(a) Start with the left-hand side (LHS):
\(\frac{\tan \theta + 7}{\tan^2 \theta - 3}\)
Use \(\tan \theta = \frac{\sin \theta}{\cos \theta}\) and \(\tan^2 \theta = \frac{\sin^2 \theta}{\cos^2 \theta}\):
\(\frac{\frac{\sin \theta}{\cos \theta} + 7}{\frac{\sin^2 \theta}{\cos^2 \theta} - 3} = \frac{\sin \theta + 7 \cos \theta}{\sin^2 \theta - 3 \cos^2 \theta}\)
Use \(\sin^2 \theta + \cos^2 \theta = 1\) to rewrite the denominator:
\(\sin^2 \theta - 3 \cos^2 \theta = (1 - \cos^2 \theta) - 3 \cos^2 \theta = 1 - 4 \cos^2 \theta\)
Thus, the LHS becomes:
\(\frac{\sin \theta \cos \theta + 7 \cos^2 \theta}{1 - 4 \cos^2 \theta}\)

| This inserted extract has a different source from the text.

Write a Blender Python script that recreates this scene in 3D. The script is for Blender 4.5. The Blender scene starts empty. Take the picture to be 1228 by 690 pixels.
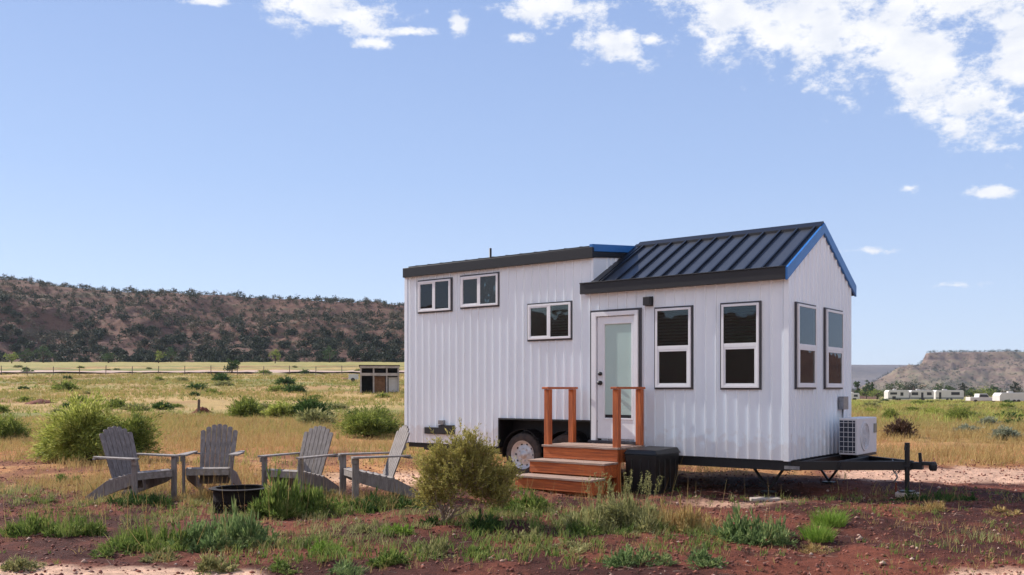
import bpy, math, random
import numpy as np
from mathutils import Vector, Matrix

random.seed(7)
RNG = np.random.default_rng(11)
SC = bpy.context.scene
COL = SC.collection
R = math.radians

# ------------------------------------------------------------------ camera numbers
F = 1100.0; CXP = 614.0; HZ = 467.0; EYE = 1.5

def gp(px, py, z=0.0):
    Y = (EYE - z) * F / (py - HZ)
    return Vector(((px - CXP) / F * Y, Y, z))

# ------------------------------------------------------------------ noise (numpy)
def _hash(i, j, s):
    n = (i * 374761393 + j * 668265263 + s * 1442695041) & 0x7fffffff
    n = ((n ^ (n >> 13)) * 1274126177) & 0x7fffffff
    return ((n ^ (n >> 16)) & 0xffff) / 65535.0

def vnoise(x, y, s=0):
    xi = np.floor(x).astype(np.int64); yi = np.floor(y).astype(np.int64)
    fx = x - xi; fy = y - yi
    fx = fx * fx * (3 - 2 * fx); fy = fy * fy * (3 - 2 * fy)
    a = _hash(xi, yi, s); b = _hash(xi + 1, yi, s); c = _hash(xi, yi + 1, s); d = _hash(xi + 1, yi + 1, s)
    return (a * (1 - fx) + b * fx) * (1 - fy) + (c * (1 - fx) + d * fx) * fy

def fbm(x, y, o=4, s=0):
    x = np.asarray(x, dtype=float); y = np.asarray(y, dtype=float)
    t = 0; a = .5; n = 0
    for k in range(o):
        t = t + a * vnoise(x, y, s + k * 17); n += a; a *= .5; x = x * 2.03 + 5.1; y = y * 2.03 + 1.7
    return t / n

def sstep(a, b, x):
    t = np.clip((x - a) / (b - a), 0, 1); return t * t * (3 - 2 * t)

# ------------------------------------------------------------------ terrain
LP = ([0, 25, 50, 87, 150, 300, 450, 900, 8000], [0, 0, .25, 1.26, 3.9, 10.5, 12, 12, 12])
RP = ([0, 25, 60, 245, 600, 8000], [0, 0, -.1, -1.5, -2.5, -6])
def terrain(X, Y):
    X = np.asarray(X, dtype=float); Y = np.asarray(Y, dtype=float)
    Rr = np.hypot(X, Y)
    zl = np.interp(Y.clip(0), *LP); zr = np.interp(Rr, *RP)
    a = X / np.maximum(np.abs(Y), .5)
    w = sstep(.02, .34, a)
    w = np.where(Y < 0, 1, w)
    z = zl * (1 - w) + zr * w
    far = sstep(30, 120, Rr)
    z = z + (fbm(X * .35, Y * .35, 3, 3) - .5) * (.14 + .3 * far) * sstep(3, 7, Rr)
    z = z + (fbm(X * 1.7, Y * 1.7, 4, 9) - .5) * .09 * (1 - sstep(30, 90, Rr))
    z = z + (fbm(X * 7, Y * 7, 3, 29) - .5) * .045 * (1 - sstep(18, 40, Rr))
    return z
def tz(X, Y): return float(terrain(np.array([X]), np.array([Y]))[0])
def on_ground(px, py):
    """point of the terrain under a photo pixel (walk along the ray)"""
    dx = (px - CXP) / F; dz = -(py - HZ) / F
    Y = 4.0; prev = Y
    while Y < 900:
        if EYE + dz * Y < tz(dx * Y, Y): break
        prev = Y; Y *= 1.01
    return Vector((dx * prev, prev, tz(dx * prev, prev)))

# ------------------------------------------------------------------ materials
def lin(c):
    return tuple(((v / 255) / 12.92 if v / 255 <= .04045 else ((v / 255 + .055) / 1.055) ** 2.4) for v in c) + (1,)
MATS = {}
def new_mat(name):
    m = bpy.data.materials.new(name); m.use_nodes = True
    nt = m.node_tree; b = nt.nodes['Principled BSDF']
    MATS[name] = m
    return m, nt, b
def mat(name, col, rough=.6, metal=0, var=.0, scale=20, bump=0, bscale=60, stretch=(1, 1, 1), col2=None, spec=.5):
    m, nt, b = new_mat(name)
    N = nt.nodes.new; L = nt.links.new
    b.inputs['Base Color'].default_value = col; b.inputs['Roughness'].default_value = rough
    b.inputs['Metallic'].default_value = metal; b.inputs['Specular IOR Level'].default_value = spec
    tc = N('ShaderNodeTexCoord'); mp = N('ShaderNodeMapping'); mp.inputs['Scale'].default_value = stretch
    L(tc.outputs['Object'], mp.inputs['Vector'])
    if var or col2:
        n = N('ShaderNodeTexNoise'); n.inputs['Scale'].default_value = scale; n.inputs['Detail'].default_value = 6
        n.inputs['Roughness'].default_value = .65
        L(mp.outputs[0], n.inputs['Vector'])
        mx = N('ShaderNodeMix'); mx.data_type = 'RGBA'
        c2 = col2 or tuple(v * (1 - var) for v in col[:3]) + (1,)
        mx.inputs['A'].default_value = col; mx.inputs['B'].default_value = c2
        mr = N('ShaderNodeMapRange'); mr.inputs['From Min'].default_value = .35; mr.inputs['From Max'].default_value = .65
        L(n.outputs['Fac'], mr.inputs['Value']); L(mr.outputs[0], mx.inputs['Factor']); L(mx.outputs['Result'], b.inputs['Base Color'])
    if bump:
        n2 = N('ShaderNodeTexNoise'); n2.inputs['Scale'].default_value = bscale; n2.inputs['Detail'].default_value = 5
        L(mp.outputs[0], n2.inputs['Vector'])
        bp = N('ShaderNodeBump'); bp.inputs['Strength'].default_value = bump; bp.inputs['Distance'].default_value = .01
        L(n2.outputs['Fac'], bp.inputs['Height']); L(bp.outputs[0], b.inputs['Normal'])
    return m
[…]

This matches the right-hand side (RHS), proving the identity.
(b) Using the identity from part (a), solve:
\(\frac{\tan \theta + 7}{\tan^2 \theta - 3} = \frac{5}{\tan \theta}\)
Cross-multiply to eliminate fractions:
\(\tan \theta (\tan \theta + 7) = 5 (\tan^2 \theta - 3)\)
\(\tan^2 \theta + 7 \tan \theta = 5 \tan^2 \theta - 15\)
Rearrange to form a quadratic equation:
\(4 \tan^2 \theta - 7 \tan \theta - 15 = 0\)
Factorize:
\((4 \tan \theta + 5)(\tan \theta - 3) = 0\)
Solutions for \(\tan \theta\):
\(\tan \theta = -1.25 \quad \text{and} \quad \tan \theta = 3\)
Find \(\theta\) in the range \(0^\circ \leq \theta \leq 180^\circ\):
\(\theta = 71.6^\circ\) and \(\theta = 128.7^\circ\).